Hey Jim, this is Mike. I'll take and Alan, feel free to jump in. And we looked at our turnaround schedule for 2020, both in the U.S. and Canada and we feel that it's flat to up. And so we're hopeful that the level of turnarounds that are happening in both the U.S. and Canada as we look at the schedule of planned turnarounds and the size of the turnarounds, we're hopeful that we can hold the line. We have put the new leadership in place in industrial services and we're really hopeful that a better focus of that business is warranted. As you can see, we'll issue our financial statements here in a few minutes, industrial services as we break out the lines of businesses down a bit, kind of year-over-year. And so that's something that we just need to continue to focus on it. We did it for the right reasons. We're walking away from unprofitable clients, we're trying to raise price and as such, the revenue is down a bit. I'm hoping to put the margins are up and that's hopefully continues with better revenue.

Alan McKim

Analyst · Needham & Company. Please proceed with your question.

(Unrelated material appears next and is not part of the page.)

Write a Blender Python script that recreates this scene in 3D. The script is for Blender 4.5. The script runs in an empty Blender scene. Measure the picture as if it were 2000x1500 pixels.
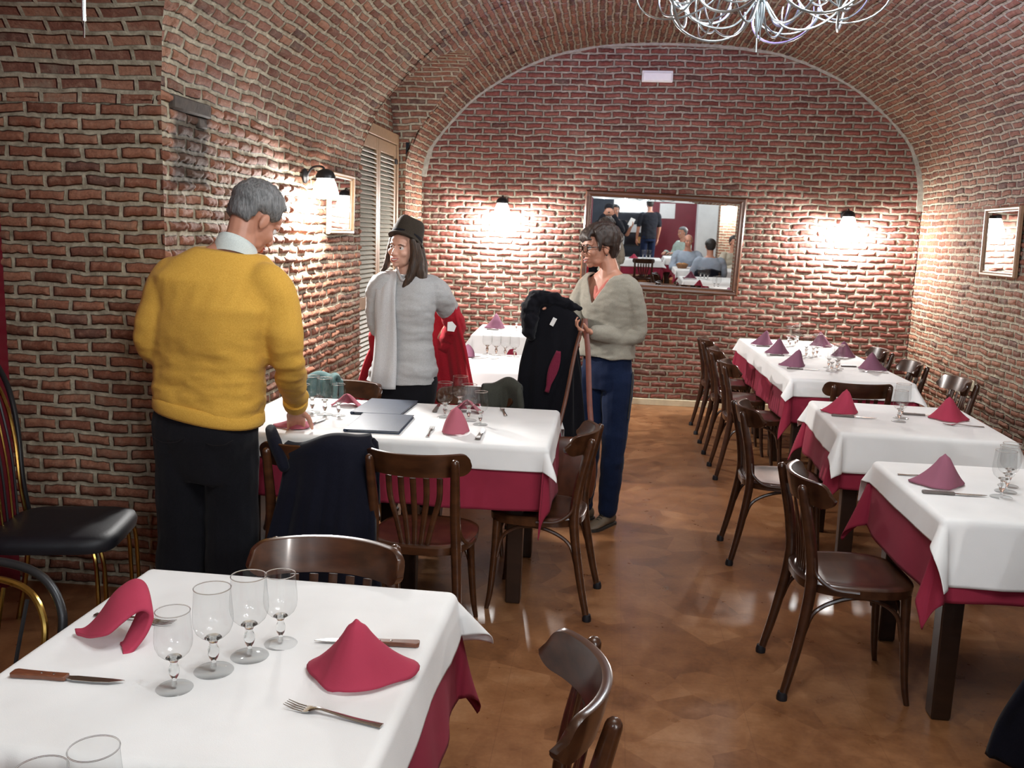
import bpy, bmesh, math, random
import numpy as np
from mathutils import Vector, Matrix, Euler, noise
C = bpy.context.scene.collection
PI = math.pi
V = Vector
random.seed(7)

# ------------------------------------------------------------------ mesh builder
class MB:
    def __init__(s):
        s.v = []; s.f = []; s.uv = []          # uv: one list of (u, v) per face, or None
    def add(s, vs, fs, uvs=None):
        o = len(s.v)
        s.v += [tuple(p) for p in vs]
        for i, f in enumerate(fs):
            s.f.append([o + k for k in f]); s.uv.append(uvs[i] if uvs else None)
        return s
    def box(s, c, d, rot=None):
        hx, hy, hz = d[0] / 2, d[1] / 2, d[2] / 2
        P = [V((x, y, z)) for z in (-hz, hz) for y in (-hy, hy) for x in (-hx, hx)]
        if rot: P = [rot @ p for p in P]
        P = [p + V(c) for p in P]
        return s.add(P, [(0, 2, 3, 1), (4, 5, 7, 6), (0, 1, 5, 4), (1, 3, 7, 5), (3, 2, 6, 7), (2, 0, 4, 6)])
    def grid(s, P, cu=False, cv=False, uv=None, flip=False):
        nu, nv = len(P), len(P[0]); vs = [p for r in P for p in r]; fs = []; us = []
        for i in range(nu if cu else nu - 1):
            for j in range(nv if cv else nv - 1):
                a, b = i * nv + j, ((i + 1) % nu) * nv + j
                c, d = ((i + 1) % nu) * nv + (j + 1) % nv, i * nv + (j + 1) % nv
                q = (a, b, c, d)
                if flip: q = q[::-1]
                fs.append(q)
                if uv: us.append([uv[k // nv][k % nv] for k in q])
        return s.add(vs, fs, us if uv else None)
    def loft(s, rings, caps=True):
        n = len(rings[0]); o = len(s.v)
        s.grid(rings, cv=True)
        if caps:
            s.f.append([o + k for k in range(n)][::-1]); s.uv.append(None)
            s.f.append([o + (len(rings) - 1) * n + k for k in range(n)]); s.uv.append(None)
        return s
    def tube(s, pts, r, n=10, side=None, flat=1.0, dome=False, closed=False):
        pts = [V(p) for p in pts]; m = len(pts)
        if not isinstance(r, (list, tuple)): r = [r] * m
        T = []
        for i in range(m):
            a = pts[(i - 1) % m] if (closed or i > 0) else pts[i]
            b = pts[(i + 1) % m] if (closed or i < m - 1) else pts[i]
            t = b - a
            T.append(t.normalized() if t.length > 1e-9 else V((0, 0, 1)))
        if side is None:
            h = V((1, 0, 0)) if abs(T[0].x) < .9 else V((0, 1, 0))
        else: h = V(side)
        rings = []
        for i in range(m):
            t = T[i]
            h = (h - t * h.dot(t))
            h = h.normalized() if h.length > 1e-6 else t.orthogonal().normalized()
            k = t.cross(h)
            ra, rb = (r[i] if isinstance(r[i], (list, tuple)) else (r[i], r[i] * flat))
            rings.append([pts[i] + h * (ra * math.cos(a)) + k * (rb * math.sin(a)) for a in (2 * PI * q / n for q in range(n))])
        if closed:
            return s.grid(rings, cu=True, cv=True)
        if dome:
            for end in (0, 1):
                base = rings[0] if end == 0 else rings[-1]
                c = pts[0] if end == 0 else pts[-1]
                t = -T[0] if end == 0 else T[-1]
                rr = r[0] if end == 0 else r[-1]
                rr = min(rr) if isinstance(rr, (list, tuple)) else rr * min(1, flat)
                new = []
                for q in (1, 2, 3):
                    a = q / 3.3 * PI / 2
                    new.append([c + (p - c) * math.cos(a) + t * rr * math.sin(a) for p in base])
                rings = (new[::-1] + rings) if end == 0 else (rings + new)
        return s.loft(rings)
    def lathe(s, prof, n=24, c=(0, 0, 0), cap=False):
        rings = [[V(c) + V((r * math.cos(2 * PI * q / n), r * math.sin(2 * PI * q / n), z)) for q in range(n)] for r, z in prof]
        return s.loft(rings, caps=cap)
    def ball(s, c, r, n=14, m=9, rot=None):
        if not isinstance(r, (list, tuple)): r = (r, r, r)
        rings = []
        for i in range(m + 1):
            a = PI * (i + .001) / (m + .002) - PI / 2
            ring = []
            for q in range(n):
                b = 2 * PI * q / n
                p = V((r[0] * math.cos(a) * math.cos(b), r[1] * math.cos(a) * math.sin(b), r[2] * math.sin(a)))
                if rot: p = rot @ p
                ring.append(V(c) + p)
            rings.append(ring)
        return s.loft(rings)
    def prism(s, outline, a, b, axis='z'):
        """outline of 2D points extruded between a and b along axis"""
        def mk(p, t):
            return {'z': (p[0], p[1], t), 'y': (p[0], t, p[1]), 'x': (t, p[0], p[1])}[axis]
        return s.loft([[V(mk(p, a)) for p in outline], [V(mk(p, b)) for p in outline]])
    def xf(s, M):
        s.v = [tuple(M @ V(p)) for p in s.v]; return s
    def mesh(s, name):
        me = bpy.data.meshes.new(name); me.from_pydata([tuple(p) for p in s.v], [], s.f); me.validate()
        if any(u for u in s.uv) and len(me.polygons) == len(s.f):
            L = me.uv_layers.new(name='UVMap'); k = 0
            for f, u in zip(s.f, s.uv):
                for q in range(len(f)):
                    L.data[k].uv = u[q] if u else (0, 0)
                    k += 1
        return me
    def build(s, name, mat, parent=None, smooth=True, sharp=40, bevel=0, bseg=2, sub=0, fixn=True):
        me = s.mesh(name)
        if fixn:
            bm = bmesh.new(); bm.from_mesh(me); bmesh.ops.recalc_face_normals(bm, faces=bm.faces); bm.to_mesh(me); bm.free()
        return put(name, me, mat, parent, smooth, sharp, bevel, bseg, sub)

def put(name, me, mat, parent=None, smooth=True, sharp=40, bevel=0, bseg=2, sub=0):
    o = bpy.data.objects.new(name, me); C.objects.link(o)
    if isinstance(mat, (list, tuple)):
        for m in mat: me.materials.append(m)
    elif mat: me.materials.append(mat)
    if smooth:
        me.polygons.foreach_set('use_smooth', [True] * len(me.polygons))
        if sharp: me.set_sharp_from_angle(angle=math.radians(sharp))
    if bevel:
        b = o.modifiers.new('bevel', 'BEVEL'); b.width = bevel; b.segments = bseg; b.limit_method = 'ANGLE'; b.angle_limit = math.radians(35)
    if sub:
        b = o.modifiers.new('sub', 'SUBSURF'); b.levels = sub; b.render_levels = sub
    if parent: o.parent = parent
    return o

def thing(name, label, cat, loc=(0, 0, 0), rotz=0, group=None):
    o = bpy.data.objects.new(name, None); C.objects.link(o); o.empty_display_size = .1
    o.location = loc; o.rotation_euler = (0, 0, rotz)
    return tag(o, label, cat, group)
def tag(o, label=None, cat=None, group=None, kind=None):
    if label: o['label'] = label
    if cat: o['category'] = cat
    if group: o['group'] = group
    if kind: o['kind'] = kind
    return o
def struct(o, label=None, cat=None):
    return tag(o, label, cat, kind='structure')
def dup(root, loc, rotz=0, label=None, group=None):
    r = root.copy(); C.objects.link(r); r.location = loc; r.rotation_euler = (0, 0, rotz)
    if label: r['label'] = label
    if group: r['group'] = group
    for ch in list(root.children):
        c = ch.copy(); C.objects.link(c); c.parent = r
        for g in list(ch.children):
            d = g.copy(); C.objects.link(d); d.parent = c
    return r
def bez(P, n=12):
    """Catmull-Rom through P"""
    P = [V(p) for p in P]; out = []
    Q = [P[0] * 2 - P[1]] + P + [P[-1] * 2 - P[-2]]
    for i in range(1, len(Q) - 2):
        a, b, c, d = Q[i - 1], Q[i], Q[i + 1], Q[i + 2]
        for k in range(n):
            t = k / n
            out.append(.5 * ((2 * b) + (c - a) * t + (2 * a - 5 * b + 4 * c - d) * t * t + (3 * b - a - 3 * c + d) * t ** 3))
    out.append(P[-1]); return out
def lerp(a, b, t): return a + (b - a) * t
def interp(x, X, Y):
    if x <= X[0]: return Y[0]
    for i in range(len(X) - 1):
        if x <= X[i + 1]:
            return lerp(Y[i], Y[i + 1], (x - X[i]) / (X[i + 1] - X[i]))
    return Y[-1]
def sm(a, b, x):
    t = min(1, max(0, (x - a) / (b - a))); return t * t * (3 - 2 * t)

# ------------------------------------------------------------------ materials
class NT:
    def __init__(s, name):
        s.m = bpy.data.materials.new(name); s.m.use_nodes = True; s.t = s.m.node_tree; s.t.nodes.clear()
        s.out = s.n('ShaderNodeOutputMaterial')
    def n(s, kind, **kw):
        x = s.t.nodes.new(kind)
        for k, v in kw.items():
            if k in x.inputs.keys(): x.inputs[k].default_value = v
            else: setattr(x, k, v)
        return x
    def l(s, a, b): s.t.links.new(a, b)
    def noise(s, vec, scale, detail=4, rough=.5):
        x = s.n('ShaderNodeTexNoise'); x.inputs['Scale'].default_value = scale; x.inputs['Detail'].default_value = detail
        x.inputs['Roughness'].default_value = rough
        if vec is not None: s.l(vec, x.inputs['Vector'])
        return x.outputs['Fac']
    def ramp(s, fac, stops):
        x = s.n('ShaderNodeValToRGB'); e = x.color_ramp.elements
        e[0].position, e[0].color = stops[0][0], (*stops[0][1], 1)
        e[1].position, e[1].color = stops[-1][0], (*stops[-1][1], 1)
        for p, c in stops[1:-1]:
            q = e.new(p); q.color = (*c, 1)
        s.l(fac, x.inputs['Fac']); return x.outputs['Color']
    def mix(s, fac, a, b, blend='MIX'):
        x = s.n('ShaderNodeMix'); x.data_type = 'RGBA'; x.blend_type = blend; x.clamp_factor = True
        for i, v in ((0, fac), (6, a), (7, b)):
            if hasattr(v, 'is_linked') or hasattr(v, 'links'): s.l(v, x.inputs[i])
            elif i == 0: x.inputs[0].default_value = v
            else: x.inputs[i].default_value = (*v, 1) if len(v) == 3 else v
        return x.outputs[2]
    def math(s, op, a, b=0.0, c=None):
        x = s.n('ShaderNodeMath'); x.operation = op
        for i, v in enumerate((a, b) if c is None else (a, b, c)):
            if hasattr(v, 'links'): s.l(v, x.inputs[i])
            else: x.inputs[i].default_value = v
        return x.outputs[0]
    def bump(s, h, dist=.01, strength=1):
        x = s.n('ShaderNodeBump'); x.inputs['Distance'].default_value = dist; x.inputs['Strength'].default_value = strength
        s.l(h, x.inputs['Height']); return x.outputs['Normal']
    def bsdf(s, color, rough=.6, normal=None, metal=0, **kw):
        b = s.n('ShaderNodeBsdfPrincipled')
        if hasattr(color, 'links'): s.l(color, b.inputs['Base Color'])
        else: b.inputs['Base Color'].default_value = (*color, 1)
        if hasattr(rough, 'links'): s.l(rough, b.inputs['Roughness'])
        else: b.inputs['Roughness'].default_value = rough
        b.inputs['Metallic'].default_value = metal
        for k, v in kw.items(): b.inputs[k].default_value = v
        if normal is not None: s.l(normal, b.inputs['Normal'])
        s.l(b.outputs[0], s.out.inputs[0]); return b
    def obj(s): return s.n('ShaderNodeTexCoord').outputs['Object']
    def uv(s): return s.n('ShaderNodeTexCoord').outputs['UV']

def simple(name, col, rough=.5, metal=0, var=.15, scale=30, bump=0, bscale=200, **kw):
    t = NT(name); o = t.obj(); n = t.noise(o, scale, 3)
    c = t.ramp(n, [(.3, tuple(max(0, x * (1 - var)) for x in col)), (.7, tuple(min(1, x * (1 + var)) for x in col))])
    nb = t.bump(t.noise(o, bscale, 2), .002, bump) if bump else None
    t.bsdf(c, rough, nb, metal, **kw); return t.m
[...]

I would just say that with the Veolia acquisition, as we get our arms around some of the contracts that we inherited, the margins were not anywhere near where we believe from a risk and investment standpoint that we have to make to do a good job on those contracts with. So we've been going back in some cases losing some of those contracts because, we realize that they're not as profitable as we need them to be. And so there's been a little bit of shifting going on as a result of the acquisition we made there.

Operator

Operator

Thank you. Ladies and gentlemen, this concludes our question-and-answer session. I'll turn the floor back to Mr. McKim for any final comments.

Alan McKim

Analyst

Excellent. So thanks for joining us today. We're presenting at the Raymond James conference next week and participating in several other events later in March. And we look forward to speaking with many of you at these and other investor events. Have a great day.

Operator

Operator

Thank you. This concludes today's conference. You may disconnect your lines at this time. Thank you for your participation.